Allow me to expand on this. My mortgage is at 5.5% interest but since I get to write off that interest I get around one third of that back in the form of a tax deduction which makes the interest rate effectively around 3%.
Instead I can put the money in a 401k. If I use that money to pay down my mortgage, I save 3%. If I put it into a 401k, I make 30% right off the bat in tax savings plus whatever I make in the investment. Last year I made 14% in an index fund (including dividends.)
Another reason parents might not be passing this on to their kids–both of my parents worked jobs with pensions. They never talked about how much they were saving or putting away for retirement; they’d both just say that if they worked x years, they’d get y dollars per month as a retirement pension.
That seems a lot less common these days, or maybe it’s just far less common for someone to stay in the same job for that long.

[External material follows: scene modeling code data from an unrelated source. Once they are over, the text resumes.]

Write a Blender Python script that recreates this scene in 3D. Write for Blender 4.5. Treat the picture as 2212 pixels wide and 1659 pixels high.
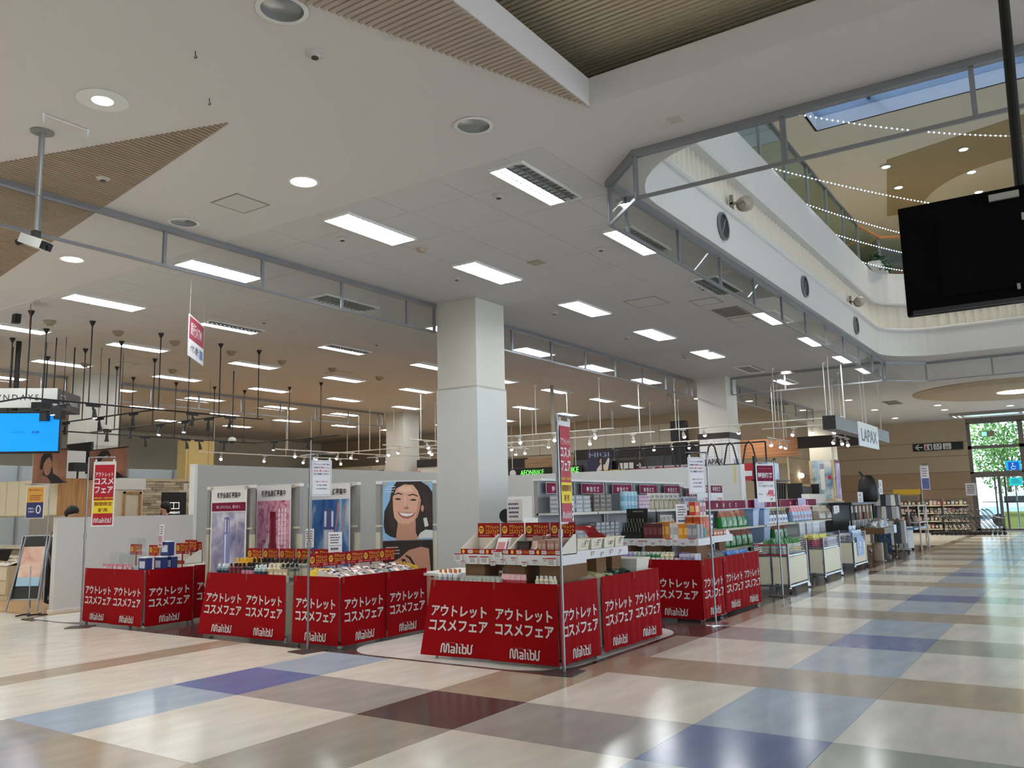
import bpy, bmesh, math, random
from mathutils import Vector, Matrix

R = random.Random(7)
for o in list(bpy.data.objects):
    bpy.data.objects.remove(o)
SC = bpy.context.scene
COL = SC.collection
PI = math.pi

# ------------------------------------------------------------------ camera
cam_d = bpy.data.cameras.new('camera')
cam_d.sensor_fit = 'HORIZONTAL'
cam_d.sensor_width = 36.0
cam_d.lens = 36.0 * 1818.07 / 2212.0
cam_d.clip_start = 0.05
cam_d.clip_end = 300
cam = bpy.data.objects.new('camera', cam_d)
COL.objects.link(cam)
YAW, PITCH, ROLL = 0.592437, 0.145583, 0.0224186
_f = Vector((math.cos(PITCH) * math.cos(YAW), math.cos(PITCH) * math.sin(YAW), math.sin(PITCH)))
_r = Vector((math.sin(YAW), -math.cos(YAW), 0))
_d = _f.cross(_r)
_rr = _r * math.cos(ROLL) + _d * math.sin(ROLL)
_dd = _d * math.cos(ROLL) - _r * math.sin(ROLL)
_m = Matrix((_rr, -_dd, -_f)).transposed().to_4x4()
_m.translation = Vector((0, 0, 1.485))
cam.matrix_world = _m
SC.camera = cam

# ------------------------------------------------------------------ world, sun, exposure
wd = bpy.data.worlds.new('world')
SC.world = wd
wd.use_nodes = True
_bg = wd.node_tree.nodes['Background']
_bg.inputs['Color'].default_value = (0.80, 0.90, 1.0, 1)
_bg.inputs['Strength'].default_value = 1.9
sun_d = bpy.data.lights.new('sun', 'SUN')
sun_d.energy = 3.0
sun_d.angle = 0.02
sun_d.color = (1, 0.95, 0.86)
sun = bpy.data.objects.new('sun', sun_d)
sun.rotation_euler = (math.radians(38), 0, math.radians(200))
COL.objects.link(sun)
LAMP = 18.0          # emission of a lit fluorescent panel
SC.view_settings.view_transform = 'Standard'
SC.view_settings.look = 'None'
SC.view_settings.gamma = 1.0
SC.view_settings.use_curve_mapping = False
SC.view_settings.exposure = 1.0
SC.cycles.use_denoising = True
SC.cycles.max_bounces = 5
SC.cycles.use_adaptive_sampling = True
SC.cycles.adaptive_threshold = 0.1
SC.cycles.diffuse_bounces = 3
SC.cycles.glossy_bounces = 2
SC.cycles.transmission_bounces = 3
SC.cycles.transparent_max_bounces = 12
SC.cycles.sample_clamp_indirect = 6.0
SC.cycles.caustics_reflective = False
SC.cycles.caustics_refractive = False

# ------------------------------------------------------------------ materials
def lin(h):
    if not isinstance(h, str):
        return tuple(h)
    h = h.lstrip('#')
    out = []
    for i in (0, 2, 4):
        c = int(h[i:i + 2], 16) / 255
        out.append(c / 12.92 if c <= 0.04045 else ((c + 0.055) / 1.055) ** 2.4)
    return tuple(out)

MATS = {}
def M(color, rough=0.55, metal=0.0, emit=0.0, noise=None, alpha=1.0, coat=0.0, spec=0.5, bump=None):
    key = (color, rough, metal, emit, noise, alpha, coat, spec, bump)
    if key in MATS:
        return MATS[key]
    m = bpy.data.materials.new('m_' + str(color).replace('#', ''))
    m.use_nodes = True
    nt = m.node_tree
    b = nt.nodes['Principled BSDF']
    c = lin(color)
    b.inputs['Base Color'].default_value = (*c, 1)
    b.inputs['Roughness'].default_value = rough
    b.inputs['Metallic'].default_value = metal
    b.inputs['Specular IOR Level'].default_value = spec
    b.inputs['Coat Weight'].default_value = coat
    b.inputs['Coat Roughness'].default_value = 0.08
    b.inputs['Alpha'].default_value = alpha
    if emit:
        b.inputs['Emission Color'].default_value = (*c, 1)
        b.inputs['Emission Strength'].default_value = emit
    if noise or bump:
        tc = nt.nodes.new('ShaderNodeTexCoord')
        nz = nt.nodes.new('ShaderNodeTexNoise')
        sc, am = noise[:2] if noise else bump
        mp = nt.nodes.new('ShaderNodeMapping')
        if noise and len(noise) > 2:
            mp.inputs['Scale'].default_value = noise[2:5]
        nt.links.new(tc.outputs['Object'], mp.inputs['Vector'])
        nt.links.new(mp.outputs[0], nz.inputs['Vector'])
        nz.inputs['Scale'].default_value = sc
        nz.inputs['Detail'].default_value = 4
        if noise:
            rp = nt.nodes.new('ShaderNodeMapRange')
            rp.inputs[1].default_value = 0.3
            rp.inputs[2].default_value = 0.7
            rp.inputs[3].default_value = 1 - am
            rp.inputs[4].default_value = 1 + am
            nt.links.new(nz.outputs['Fac'], rp.inputs[0])
            mx = nt.nodes.new('ShaderNodeVectorMath')
            mx.operation = 'SCALE'
            mx.inputs[0].default_value = c
            nt.links.new(rp.outputs[0], mx.inputs['Scale'])
            nt.links.new(mx.outputs[0], b.inputs['Base Color'])
        if bump:
            bp = nt.nodes.new('ShaderNodeBump')
            bp.inputs['Strength'].default_value = am
            bp.inputs['Distance'].default_value = 0.01
            nt.links.new(nz.outputs['Fac'], bp.inputs['Height'])
            nt.links.new(bp.outputs[0], b.inputs['Normal'])
    MATS[key] = m
    return m

def Glass(tint=(0.93, 0.96, 0.95), refl=0.10, rough=0.02, name='glass'):
    """thin sheet glass: tinted see-through plus a mirror share that grows at grazing angles"""
    key = ('glass', tint, refl, rough)
    if key in MATS:
        return MATS[key]
    m = bpy.data.materials.new(name)
    m.use_nodes = True
    nt = m.node_tree
    nt.nodes.clear()
    out = nt.nodes.new('ShaderNodeOutputMaterial')
    tr = nt.nodes.new('ShaderNodeBsdfTransparent')
    tr.inputs[0].default_value = (*tint, 1)
    gl = nt.nodes.new('ShaderNodeBsdfGlossy')
    gl.inputs['Roughness'].default_value = rough
    lw = nt.nodes.new('ShaderNodeLayerWeight')
    lw.inputs[0].default_value = 0.25
    mr = nt.nodes.new('ShaderNodeMapRange')
    mr.inputs[3].default_value = refl * 0.5
    mr.inputs[4].default_value = min(1, refl * 4)
    nt.links.new(lw.outputs['Fresnel'], mr.inputs[0])
    mx = nt.nodes.new('ShaderNodeMixShader')
    nt.links.new(mr.outputs[0], mx.inputs[0])
    nt.links.new(tr.outputs[0], mx.inputs[1])
    nt.links.new(gl.outputs[0], mx.inputs[2])
    nt.links.new(mx.outputs[0], out.inputs[0])
    MATS[key] = m
    return m

def wood(c1, c2, scale=1.0, axis=0, rough=0.5):
    key = ('wood', c1, c2, scale, axis, rough)
    if key in MATS:
        return MATS[key]
    m = bpy.data.materials.new('wood')
    m.use_nodes = True
    nt = m.node_tree
    b = nt.nodes['Principled BSDF']
    tc = nt.nodes.new('ShaderNodeTexCoord')
    mp = nt.nodes.new('ShaderNodeMapping')
    s = [14 * scale] * 3
    s[axis] = 0.9 * scale
    mp.inputs['Scale'].default_value = s
    nz = nt.nodes.new('ShaderNodeTexNoise')
    nz.inputs['Scale'].default_value = 2.0
    nz.inputs['Detail'].default_value = 5
    cr = nt.nodes.new('ShaderNodeValToRGB')
    cr.color_ramp.elements[0].position = 0.32
    cr.color_ramp.elements[0].color = (*lin(c1), 1)
    cr.color_ramp.elements[1].position = 0.68
    cr.color_ramp.elements[1].color = (*lin(c2), 1)
    nt.links.new(tc.outputs['Object'], mp.inputs[0])
    nt.links.new(mp.outputs[0], nz.inputs['Vector'])
    nt.links.new(nz.outputs['Fac'], cr.inputs[0])
    nt.links.new(cr.outputs[0], b.inputs['Base Color'])
    b.inputs['Roughness'].default_value = rough
    MATS[key] = m
    return m

def cloud_print(c1, c2, c3, scale=3.0, dist=0.5, stretch=(1, 1, 1), rough=0.4):
    """a printed poster picture: soft marbled three-colour pattern"""
    key = ('cloud', c1, c2, c3, scale, dist, stretch)
    if key in MATS:
        return MATS[key]
    m = bpy.data.materials.new('print')
    m.use_nodes = True
    nt = m.node_tree
    b = nt.nodes['Principled BSDF']
    tc = nt.nodes.new('ShaderNodeTexCoord')
    mp = nt.nodes.new('ShaderNodeMapping')
    mp.inputs['Scale'].default_value = stretch
    nz = nt.nodes.new('ShaderNodeTexNoise')
    nz.inputs['Scale'].default_value = scale
    nz.inputs['Detail'].default_value = 5
    nz.inputs['Distortion'].default_value = dist
    cr = nt.nodes.new('ShaderNodeValToRGB')
    e = cr.color_ramp.elements
    e[0].position = 0.32
    e[0].color = (*lin(c1), 1)
    e[1].position = 0.68
    e[1].color = (*lin(c3), 1)
    k = e.new(0.5)
    k.color = (*lin(c2), 1)
    nt.links.new(tc.outputs['Object'], mp.inputs[0])
    nt.links.new(mp.outputs[0], nz.inputs['Vector'])
    nt.links.new(nz.outputs['Fac'], cr.inputs[0])
    nt.links.new(cr.outputs[0], b.inputs['Base Color'])
    b.inputs['Roughness'].default_value = rough
    MATS[key] = m
    return m

WHITE = M('#e9e9e6', 0.5)
OFFW = M('#dcdad2', 0.6)
CREAM = M('#e6dfc8', 0.55)
BLACK = M('#0c0c0d', 0.45)
DARK = M('#1d1b1b', 0.5)
STEEL = M('#b9bcc0', 0.22, 0.9)
ALU = M('#9b9ea3', 0.35, 0.7)
CHROME = M('#8f9196', 0.25, 0.9)
RED = M('#90000a', 0.65, spec=0.1)
PRINTW = M('#cfcbc8', 0.6)
MAROON = M('#7d0f3a', 0.6, spec=0.2)
CARD = M('#98101c', 0.55, spec=0.2)
YEL = M('#f2c12e', 0.45)
YELP = M('#f0dc28', 0.5)
INK = M('#1c1b24', 0.5)
NAVY = M('#1e2a63', 0.5)
ORD = ('first', 'second', 'third', 'fourth', 'fifth', 'sixth', 'seventh', 'eighth', 'ninth', 'tenth', 'eleventh', 'twelfth', 'thirteenth', 'fourteenth', 'fifteenth', 'sixteenth')
GLASS = Glass()
CLEAR = Glass((0.97, 0.98, 0.98), 0.07, 0.05, 'clear_plastic')
FILM = M('#dfe4ea', 0.12, alpha=0.35, coat=0.3)

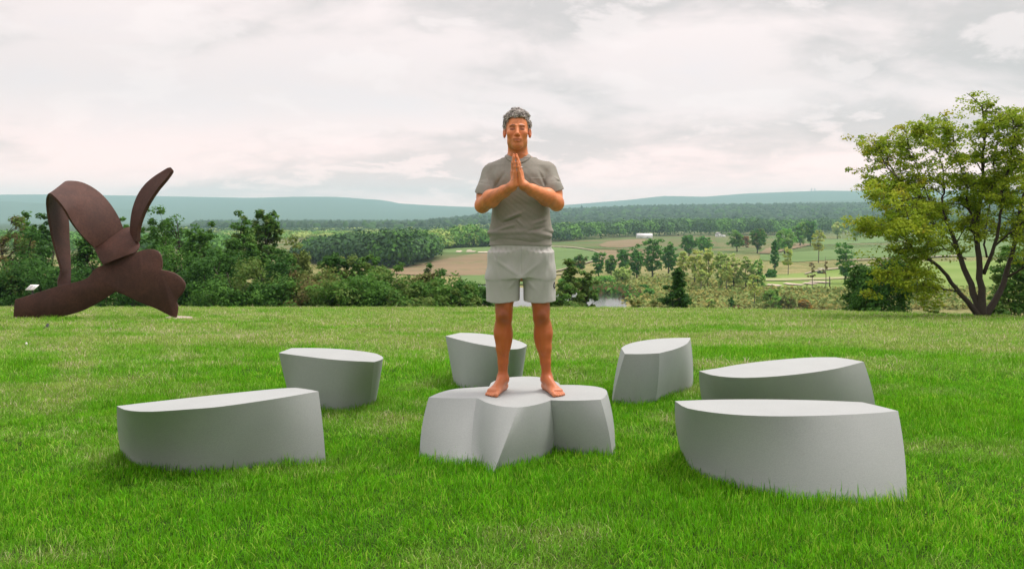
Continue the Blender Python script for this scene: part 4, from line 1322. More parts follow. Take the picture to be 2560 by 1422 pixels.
orange = rng.rand(len(cl)) < np.clip((far_out - 2.6) * 0.16, 0.02, 0.25)
ct[orange] = 0.5 * ct[orange] + 0.5 * tints('orange', orange.sum(), rng)
tt_ = 0.6 * ct[idx] + 0.4 * tints('maple', len(idx), rng)
tt_ = tt_ * (1.60, 1.80, 1.3)
link('crown', mesh('crown', v, [q], M['leaf'], False, np.repeat(tt_, 4, 0)), hero)

# ------------------------------------------------------------------ buildings and small far things
def shed(name, px, base, wpx, hpx, label, roof, cat, rz=0.0, group=None, ridge_x=True, Y=None):
    if Y is None:
        Y = ground_at(px, base)[0][1]
    x = (px - CX) / F * Y
    z = float(H(x, Y))
    w, h = wpx / F * Y, hpx / F * Y
    dp = w * 0.55 if ridge_x else w * 1.3
    root = empty(name, (x, Y, z), label, cat, group)
    root.rotation_euler[2] = rz
    eave = h * (0.56 if ridge_x else 0.6)
    g_ = Geo()
    g_.box((0, 0, eave / 2 - 0.6), (w, dp, eave + 1.2))
    if ridge_x:
        g_.add([(-w / 2, -dp / 2, eave), (-w / 2, dp / 2, eave), (-w / 2, 0, h * 0.97), (w / 2, -dp / 2, eave), (w / 2, dp / 2, eave), (w / 2, 0, h * 0.97)], [[(0, 2, 1), (3, 4, 5)]])
    else:
        g_.add([(-w / 2, -dp / 2, eave), (w / 2, -dp / 2, eave), (0, -dp / 2, h * 0.97), (-w / 2, dp / 2, eave), (w / 2, dp / 2, eave), (0, dp / 2, h * 0.97)], [[(0, 1, 2), (3, 5, 4)]])
    link('wall', g_.mesh('wall', M['white_paint']), root)
    g_ = Geo()
    o_ = 0.06 * w if not ridge_x else 0.02 * w
    t_ = 0.03 * h + 0.1
    if ridge_x:
        for s_ in (-1, 1):
            A = np.array([(-w / 2 - o_, s_ * (dp / 2 + 0.5), eave - 0.15), (w / 2 + o_, s_ * (dp / 2 + 0.5), eave - 0.15), (w / 2 + o_, 0, h), (-w / 2 - o_, 0, h)])
            g_.add(np.concatenate((A, A + (0, 0, t_))), [[(0, 1, 2, 3), (4, 7, 6, 5), (0, 4, 5, 1), (1, 5, 6, 2), (3, 2, 6, 7), (0, 3, 7, 4)]])
    else:
        for s_ in (-1, 1):
            A = np.array([(s_ * (w / 2 + o_), -dp / 2 - 0.4, eave - 0.2), (s_ * (w / 2 + o_), dp / 2 + 0.4, eave - 0.2), (0, dp / 2 + 0.4, h), (0, -dp / 2 - 0.4, h)])
            g_.add(np.concatenate((A, A + (0, 0, t_))), [[(0, 1, 2, 3), (4, 7, 6, 5), (0, 4, 5, 1), (1, 5, 6, 2), (3, 2, 6, 7), (0, 3, 7, 4)]])
    link('roof', g_.mesh('roof', M[roof]), root)
    for k in range(2):
        g_ = Geo()
        g_.box(((-0.22 + 0.44 * k) * w, -dp / 2 - 0.05, eave * (0.36 if ridge_x else 0.5)), ((0.2 if ridge_x else 0.16) * w, 0.16, eave * (0.7 if ridge_x else 0.3)))
        link('door' if ridge_x else 'window', g_.mesh('opening', M['dark_opening'] if not ridge_x else M['metal_roof']), root)
    return root


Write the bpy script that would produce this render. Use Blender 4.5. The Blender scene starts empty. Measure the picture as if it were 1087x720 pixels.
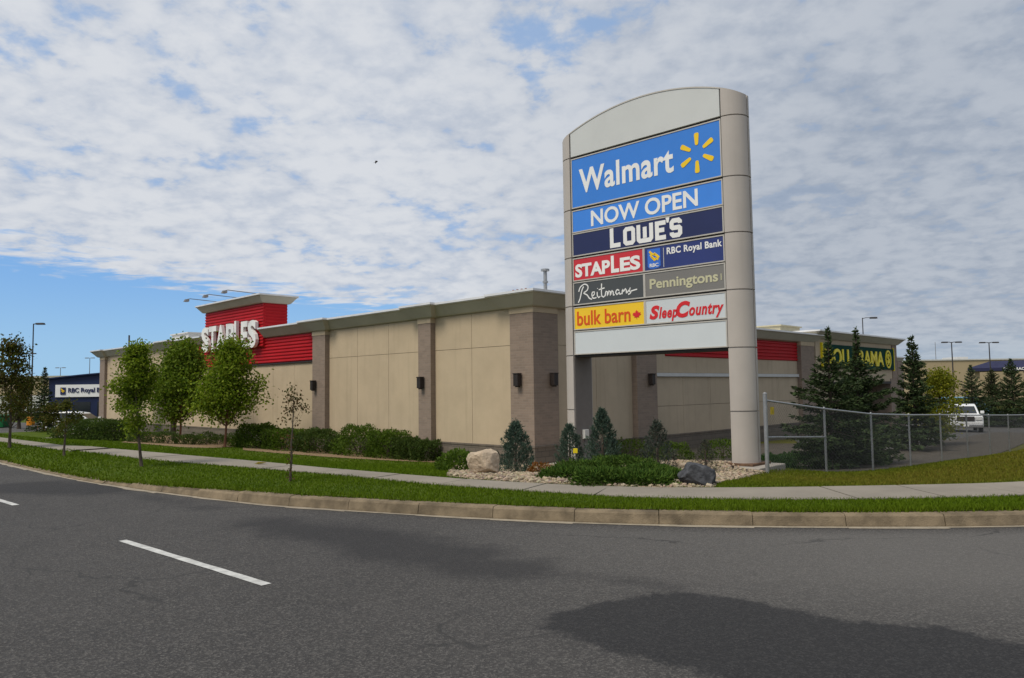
import bpy, bmesh, math, random
import numpy as np
from mathutils import Vector, Matrix
R_ = math.radians
rng = np.random.default_rng(7)
random.seed(7)
S = bpy.context.scene
COL = S.collection

# ------------------------------------------------------------------ camera
FPX, PW, PH = 800.0, 1087.0, 720.0
EYE = np.array([0, 0, 1.6])
PITCH, ROLL = math.atan(53/800), 0.0137
fw = np.array([0, math.cos(PITCH), math.sin(PITCH)])
up0 = np.array([0, -math.sin(PITCH), math.cos(PITCH)])
r0 = np.array([1.0, 0, 0])
rt = math.cos(ROLL)*r0 - math.sin(ROLL)*up0
upv = math.cos(ROLL)*up0 + math.sin(ROLL)*r0
cam = bpy.data.cameras.new('camera')
cam.sensor_width = 36
cam.lens = FPX/PW*36
cam.clip_end = 6000
camo = bpy.data.objects.new('camera', cam)
COL.objects.link(camo)
camo.matrix_world = Matrix(((rt[0], upv[0], -fw[0], EYE[0]), (rt[1], upv[1], -fw[1], EYE[1]), (rt[2], upv[2], -fw[2], EYE[2]), (0, 0, 0, 1)))
S.camera = camo

# ------------------------------------------------------------------ sun, sky, exposure
SUN_EL, SUN_DIR = R_(53), (-0.74, -0.67)
sd = Vector((SUN_DIR[0], SUN_DIR[1], 0)).normalized()*math.cos(SUN_EL) + Vector((0, 0, math.sin(SUN_EL)))
sun = bpy.data.lights.new('sun', 'SUN')
sun.energy = 2.2
sun.angle = R_(22)
sun.color = (1.0, 0.92, 0.79)
suno = bpy.data.objects.new('sun', sun)
suno.rotation_euler = sd.to_track_quat('Z', 'Y').to_euler()
suno.location = (-30, -20, 40)
COL.objects.link(suno)
S.view_settings.view_transform = 'Standard'
S.view_settings.look = 'None'
S.view_settings.gamma = 1
S.view_settings.exposure = 0.22
S.view_settings.use_curve_mapping = False

wd = bpy.data.worlds.new('World')
S.world = wd
wd.use_nodes = True
nt = wd.node_tree
nt.nodes.clear()
class NB:
    """tiny node-tree helper"""
    def __init__(s, t): s.t = t
    def n(s, ty, **kw):
        o = s.t.nodes.new(ty)
        ins = kw.pop('ins', {})
        for k, v in kw.items(): setattr(o, k, v)
        for k, v in ins.items():
            if hasattr(v, 'is_output'): s.t.links.new(v, o.inputs[k])
            else: o.inputs[k].default_value = v
        return o
    def m(s, op, a, b=0.0, c=None):
        o = s.n('ShaderNodeMath', operation=op)
        for i, v in enumerate((a, b) if c is None else (a, b, c)):
            if hasattr(v, 'is_output'): s.t.links.new(v, o.inputs[i])
            else: o.inputs[i].default_value = v
        return o.outputs[0]
    def step(s, v, a, b):
        o = s.n('ShaderNodeMapRange', interpolation_type='SMOOTHSTEP', ins={0: v, 1: a, 2: b})
        return o.outputs[0]
    def mix(s, f, a, b, blend='MIX'):
        o = s.n('ShaderNodeMix', data_type='RGBA', blend_type=blend)
        for i, v in ((0, f), (6, a), (7, b)):
            if hasattr(v, 'is_output'): s.t.links.new(v, o.inputs[i])
            else: o.inputs[i].default_value = v if i == 0 else (*v[:3], 1)
        return o.outputs[2]
    def noise(s, vec, scale, detail=4, rough=.5, dist=0.0):
        o = s.n('ShaderNodeTexNoise', ins={'Scale': scale, 'Detail': detail, 'Roughness': rough, 'Distortion': dist})
        s.t.links.new(vec, o.inputs['Vector'])
        return o.outputs[0]
    def mapping(s, vec, sc=(1, 1, 1), loc=(0, 0, 0), rot=(0, 0, 0)):
        o = s.n('ShaderNodeMapping', ins={'Scale': sc, 'Location': loc, 'Rotation': rot})
        s.t.links.new(vec, o.inputs[0])
        return o.outputs[0]
B = NB(nt)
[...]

Others have already explained the specifics of the quoted example, so I’ll talk in general.
Doing your own taxes is a good step. After you’ve done them for a few years, you’ll start to have a good idea about what your income costs in taxes and what kind of tax exemptions you might be able to claim. A common way the government helps make something “more affordable” is to make the interest paid on loans for that thing be tax deductable. So loans for that are effectively cheaper than the rate alone would suggest.
If you don’t know what it means to calculate the effective yield of an investment after tax, or how tax deductions are calculated, get the tax forms and play around with some figures. Unfortunately, tax laws can be very complicated, and they don’t stay exactly the same from year to year, but they only ever require basic math, and that math is useful for finance in general.
If you have more specific questions, I’ve found the Dope to be a very effective resource. While you should always be wary of advice from internet strangers, there is lots of information and knowledge that you can easily verify. You don’t have to take our word for it.
Not unique. Student loan interest is deductable (subject to some caveats). Home equity interest is “mortgage like” and is deductable. You can deduct the interest on one second home, but not two (as I recall, I’m not a CPA or a tax professional). If you run a small business, I’m pretty sure that interest is deductable.
But credit card interest hasn’t been deductable since the Carter administration.
Car interest can get fuzzy, since a lot of people will buy cars on a HELOC (Home Equity Line of Credit) or a Home Equity Loan - making their “car loan” tax deductible. People use HELOCs for all sorts of credit, blurring the line of deductability.
Real Estate is a little like the stock market. Pick the right property at the right time and it will appreciate like crazy. Pick the wrong property and it can languish. Pick a property that takes work (like rental property) and your profits can turn into a headache of renters and repairs. Real Estate Funds are more interesting.
That might explain just as much as prevailing probusiness attitudes in government. It really might.
In 3 generations of my family, money has been a topic fraught with confusion, frustration, and outright aggression. Only in well-set retirement, with the help of conscientious investment advisors, have my parents begun to escape the cycle of skinflint-or-spendthrift behavior that typifies most people’s approaches to personal finance.
This is what we plan on doing when our current ride bites it. We also did it for a big furniture purchase. We also made sure we had enough cash to pay it off in case (dum dum duuuuuuuuum!) we became unemployed or otherwise strapped. We just couldn’t see losing our house over a couch and matching end tables.